Columnist Dean Juipe: Barkley erred with remark on Augusta
Friday, April 12, 2002 | 9:25 a.m.
Dean Juipe's column appears Monday, Tuesday, Wednesday and Friday. His boxing notebook appears Thursday. Reach him at juipe@lasvegassun.com or (702) 259-4084.
As an exuberant, wise-cracking former athlete who now has the platform of an analyst's spot on a cable TV network broadcasting professional basketball, Charles Barkley is in a position to be heard.
But something he said earlier this year is better left forgotten.
Barkley, in all his bombast, made headlines when he proclaimed that the course that hosts the Masters was lengthened, tricked-up and sabotaged in an effort to keep Tiger Woods from winning. Barkley cited racism as the catalyst behind the moves at Augusta National.
It was a foolish remark, made by someone who plays golf yet only thinks he knows something about it.
As was demonstrated Thursday during the first round of the tournament, there was no negative impact on Woods and there likely never will be. He may have hit a shot into a trap at No. 1 that he might have avoided a year ago, but he was not singularly affected by the alterations that have made the course some 300 yards longer and intermittently more narrow than it once was.
What Barkley failed to digest was this absolute fact: The tougher the golf course, the fewer the number of players who might win a tournament on it. On a hard tract, only a great player will post a low score.
And Woods is the greatest player of them all.
In truth, the Masters did Woods a favor. It took a demanding layout and interspersed a few more trouble spots, thereby eliminating another handful of guys who might have been able to win had the course not been subjected to renovation.
On an easy course by professional standards, such as the TPC at Summerlin here in Las Vegas, anyone in the field might win. But on a course as demanding as Augusta National, only the very best players in the world have a legitimate shot at victory.
Barkley couldn't have been more wrong. He recklessly shot from the hip and cast himself as something of a buffoon.
Woods, who opened with a 70 and has a spot on the leader board, will inevitably benefit anytime he's playing a course that the typical touring pro finds a struggle. The greater the skill it takes to play it, the better his chance to win.
This number is subjective, but I went through the 89 players entered in the Masters before a ball was struck and determined that only 12 have what I would call a "very good" shot at taking the green jacket Sunday.
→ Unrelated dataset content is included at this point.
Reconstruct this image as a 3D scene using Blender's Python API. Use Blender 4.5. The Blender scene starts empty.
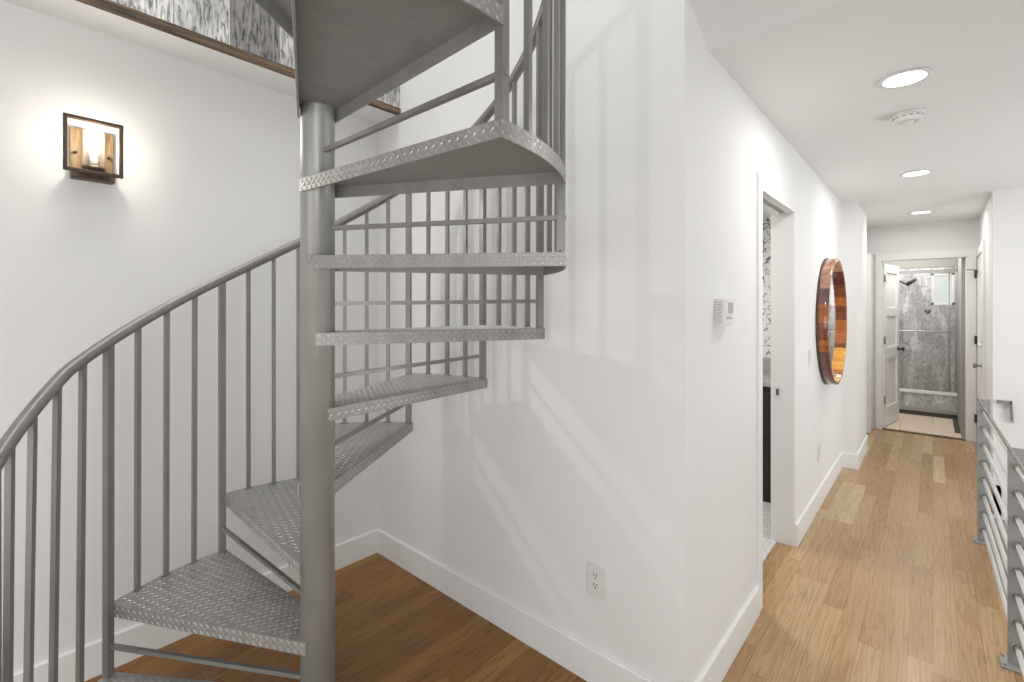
import bpy, bmesh, math, random
from mathutils import Vector, Matrix
random.seed(7)
PI = math.pi
C = bpy.context.scene.collection
sc = bpy.context.scene

# ------------------------------------------------------------------ materials
def nm(name):
    m = bpy.data.materials.new(name); m.use_nodes = True
    nt = m.node_tree; b = nt.nodes['Principled BSDF']
    return m, nt, b
def setc(b, col, rough=.5, metal=0., spec=.5):
    b.inputs['Base Color'].default_value = (*col, 1); b.inputs['Roughness'].default_value = rough
    b.inputs['Metallic'].default_value = metal; b.inputs['Specular IOR Level'].default_value = spec
def tex(nt, kind, scale=(1, 1, 1), rot=(0, 0, 0), **kw):
    tc = nt.nodes.new('ShaderNodeTexCoord'); mp = nt.nodes.new('ShaderNodeMapping')
    mp.inputs['Scale'].default_value = scale; mp.inputs['Rotation'].default_value = rot
    nt.links.new(tc.outputs['Object'], mp.inputs['Vector'])
    t = nt.nodes.new(kind); nt.links.new(mp.outputs[0], t.inputs['Vector'])
    for k, v in kw.items(): t.inputs[k].default_value = v
    return t
def ramp(nt, src, stops):
    r = nt.nodes.new('ShaderNodeValToRGB'); e = r.color_ramp.elements
    while len(e) < len(stops): e.new(.5)
    for i, (p, c) in enumerate(stops): e[i].position = p; e[i].color = (*c, 1)
    nt.links.new(src, r.inputs[0]); return r
def mixc(nt, a, b, fac, mode='MIX'):
    m = nt.nodes.new('ShaderNodeMix'); m.data_type = 'RGBA'; m.blend_type = mode
    for s, v in ((6, a), (7, b)):
        if isinstance(v, tuple): m.inputs[s].default_value = (*v, 1)
        else: nt.links.new(v, m.inputs[s])
    if isinstance(fac, float): m.inputs[0].default_value = fac
    else: nt.links.new(fac, m.inputs[0])
    return m.outputs[2]
def math_(nt, op, a, b=None):
    m = nt.nodes.new('ShaderNodeMath'); m.operation = op
    for i, v in enumerate((a, b)):
        if v is None: continue
        if isinstance(v, (int, float)): m.inputs[i].default_value = v
        else: nt.links.new(v, m.inputs[i])
    return m.outputs[0]
def bump(nt, b, src, st, dist=.002):
    n = nt.nodes.new('ShaderNodeBump'); n.inputs['Strength'].default_value = st; n.inputs['Distance'].default_value = dist
    nt.links.new(src, n.inputs['Height']); nt.links.new(n.outputs[0], b.inputs['Normal'])
def plain(name, col, rough=.5, metal=0., spec=.5, var=.04, scale=40):
    m, nt, b = nm(name); setc(b, col, rough, metal, spec)
    n = tex(nt, 'ShaderNodeTexNoise', (scale,)*3, Scale=1.0, Detail=3.)
    r = ramp(nt, n.outputs[0], [(.3, tuple(c*(1-var) for c in col)), (.7, tuple(min(1, c*(1+var)) for c in col))])
    nt.links.new(r.outputs[0], b.inputs['Base Color'])
    return m
def wall_mat(name, col, rough=.75):
    m, nt, b = nm(name); setc(b, col, rough, 0, .25)
    n = tex(nt, 'ShaderNodeTexNoise', (90,)*3, Scale=1.0, Detail=4.)
    n2 = tex(nt, 'ShaderNodeTexNoise', (1.3,)*3, Scale=1.0, Detail=2.)
    r = ramp(nt, n2.outputs[0], [(.3, tuple(c*.985 for c in col)), (.7, col)])
    nt.links.new(r.outputs[0], b.inputs['Base Color'])
    bump(nt, b, n.outputs[0], .08, .001)
    return m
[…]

Another 24 fell into what I called the "might win if all goes right" category.
I'm not sure what those numbers would have been a year ago, but it's generally agreed that the likely candidates to win the Masters can be ascertained with a fairly brief head count.
Davis Love III, who led going into today's second round, is a viable contender and is one of the 12 I had circled in advance of the tournament as a potential winner. In fact, of the 17 players at two under par or better after the opening round, I had 10 circled as potential winners and three others designated as outside shots.
In other words, no matter who wins it's unlikely it'll be much of a surprise.
Whether it's Woods or not remains to be seen, but if he doesn't it will have nothing to do with racism.